## start Given material

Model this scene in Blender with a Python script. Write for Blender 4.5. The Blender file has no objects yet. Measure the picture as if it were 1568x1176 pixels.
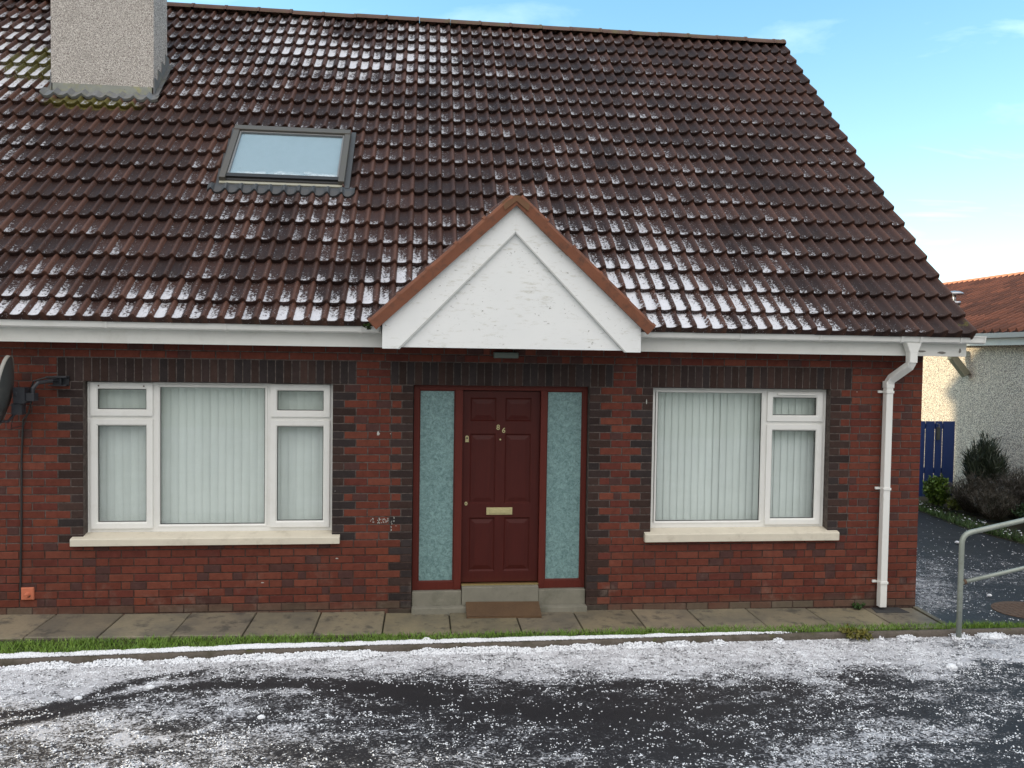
import bpy, math, random
import numpy as np
from mathutils import Matrix, Vector
random.seed(7); rng = np.random.default_rng(7)
S = bpy.context.scene; C = S.collection; R = math.radians

# ------------------------------------------------------------------ camera
YAW, PITCH, ROLL, FPX, DIST, CAMZ = 0.109479, -0.0344131, 0.0150199, 1221.82, 7.75217, 2.50469
cy, sy, cp, sp = math.cos(YAW), math.sin(YAW), math.cos(PITCH), math.sin(PITCH)
fw = Vector((sy*cp, cy*cp, sp)); rt = Vector((cy, -sy, 0)); up = rt.cross(fw)
r2 = rt*math.cos(ROLL)+up*math.sin(ROLL); u2 = -rt*math.sin(ROLL)+up*math.cos(ROLL)
cd = bpy.data.cameras.new('camera'); cam = bpy.data.objects.new('camera', cd); C.objects.link(cam)
M = Matrix(((r2.x, u2.x, -fw.x, 0), (r2.y, u2.y, -fw.y, -DIST), (r2.z, u2.z, -fw.z, CAMZ), (0, 0, 0, 1)))
cam.matrix_world = M
cd.sensor_width = 36; cd.sensor_fit = 'HORIZONTAL'; cd.lens = FPX/1568*36; cd.clip_end = 2000; cd.clip_start = .05
S.camera = cam

# ------------------------------------------------------------------ light
SUN_EL, SUN_AZ = 9.0, -73.3          # azimuth clockwise from +Y
S.view_settings.view_transform = 'Standard'; S.view_settings.look = 'None'
S.view_settings.gamma = 1; S.view_settings.exposure = 1.62
w = bpy.data.worlds.new("World"); S.world = w; w.use_nodes = True
wn, wl = w.node_tree.nodes, w.node_tree.links
sky = wn.new('ShaderNodeTexSky'); sky.sky_type = 'NISHITA'; sky.sun_disc = False
sky.sun_elevation = R(SUN_EL); sky.sun_rotation = R(SUN_AZ); sky.air_density = 1.0; sky.dust_density = .6; sky.ozone_density = 1.5
bg = wn['Background']; bg.inputs[1].default_value = .15
tc = wn.new('ShaderNodeTexCoord'); sx = wn.new('ShaderNodeSeparateXYZ'); wl.new(tc.outputs['Generated'], sx.inputs[0])
def wmath(op, a, b=None, clamp=False):
    n = wn.new('ShaderNodeMath'); n.operation = op; n.use_clamp = clamp
    for i, v in enumerate((a, b)):
        if v is None: continue
        if isinstance(v, (int, float)): n.inputs[i].default_value = v
        else: wl.new(v, n.inputs[i])
    return n.outputs[0]
# high thin cloud: streaky noise, more towards the horizon; unseen overcast added on the street side (-Y)
zc = wmath('MAXIMUM', sx.outputs[2], .06)
cx_ = wmath('DIVIDE', sx.outputs[0], wmath('ADD', zc, .12)); cy_ = wmath('DIVIDE', sx.outputs[1], wmath('ADD', zc, .12))
cv = wn.new('ShaderNodeCombineXYZ'); wl.new(cx_, cv.inputs[0]); wl.new(wmath('MULTIPLY', cy_, 2.2), cv.inputs[1])
nz = wn.new('ShaderNodeTexNoise'); nz.inputs['Scale'].default_value = 1.1; nz.inputs['Detail'].default_value = 7; nz.inputs['Roughness'].default_value = .55
nz.inputs['Distortion'].default_value = .6; wl.new(cv.outputs[0], nz.inputs['Vector'])
streak = wmath('MULTIPLY', wmath('SUBTRACT', nz.outputs[0], .53), 4.0, True)
horizon = wmath('POWER', wmath('SUBTRACT', 1.0, wmath('MAXIMUM', sx.outputs[2], 0.0), True), 7.0)
street = wmath('ADD', wmath('MULTIPLY', sx.outputs[1], -1.6), .45, True)                       # unseen overcast added over the street for neutral front light
north = wmath('SUBTRACT', 1.0, street)
hz = wmath('MULTIPLY', wmath('MULTIPLY', horizon, north), .95)
mx = wn.new('ShaderNodeMixRGB'); wl.new(wmath('ADD', wmath('MULTIPLY', streak, .5), wmath('ADD', hz, .03), True), mx.inputs[0]); skt = wn.new('ShaderNodeMixRGB'); skt.blend_type = 'MULTIPLY'; skt.inputs[0].default_value = 1; skt.inputs[2].default_value = (.60, .76, .82, 1); wl.new(sky.outputs[0], skt.inputs[1]); wl.new(skt.outputs[0], mx.inputs[1]); mx.inputs[2].default_value = (3.3, 3.7, 3.8, 1)
veil = wn.new('ShaderNodeMixRGB'); veil.blend_type = 'ADD'; wl.new(north, veil.inputs[0]); wl.new(mx.outputs[0], veil.inputs[1]); veil.inputs[2].default_value = (.0, .24, .32, 1)
# added cloud deck lighting the front: dimmed low down to deepen eaves shade
cg = wmath('ADD', wmath('MULTIPLY', wmath('POWER', wmath('MAXIMUM', sx.outputs[2], 0.0), .8), 5.2), .55)
cc = wn.new('ShaderNodeMixRGB'); cc.blend_type = 'MULTIPLY'; cc.inputs[0].default_value = 1; cc.inputs[1].default_value = (1.03, .99, .96, 1)
cgc = wn.new('ShaderNodeCombineXYZ'); [wl.new(cg, cgc.inputs[i]) for i in range(3)]; wl.new(cgc.outputs[0], cc.inputs[2])
ad = wn.new('ShaderNodeMixRGB'); wl.new(wmath('MULTIPLY', street, .93), ad.inputs[0]); wl.new(veil.outputs[0], ad.inputs[1]); wl.new(cc.outputs[0], ad.inputs[2])
wl.new(ad.outputs[0], bg.inputs[0])
sd = bpy.data.lights.new('sun', 'SUN'); sd.energy = 1.4; sd.angle = R(3); sd.color = (1, .82, .56)
sun = bpy.data.objects.new('sun', sd); C.objects.link(sun)
az, el = R(SUN_AZ), R(SUN_EL)
dsun = Vector((math.sin(az)*math.cos(el), math.cos(az)*math.cos(el), math.sin(el)))
sun.rotation_euler = dsun.to_track_quat('Z', 'Y').to_euler(); sun.location = (-20, 10, 15)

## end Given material

Exercise prompt
Note every line above where the string "objects" shows up, and copy those lines.

Output for this exercise
Model this scene in Blender with a Python script. Write for Blender 4.5. The Blender file has no objects yet. Measure the picture as if it were 1568x1176 pixels.
cd = bpy.data.cameras.new('camera'); cam = bpy.data.objects.new('camera', cd); C.objects.link(cam)
sun = bpy.data.objects.new('sun', sd); C.objects.link(sun)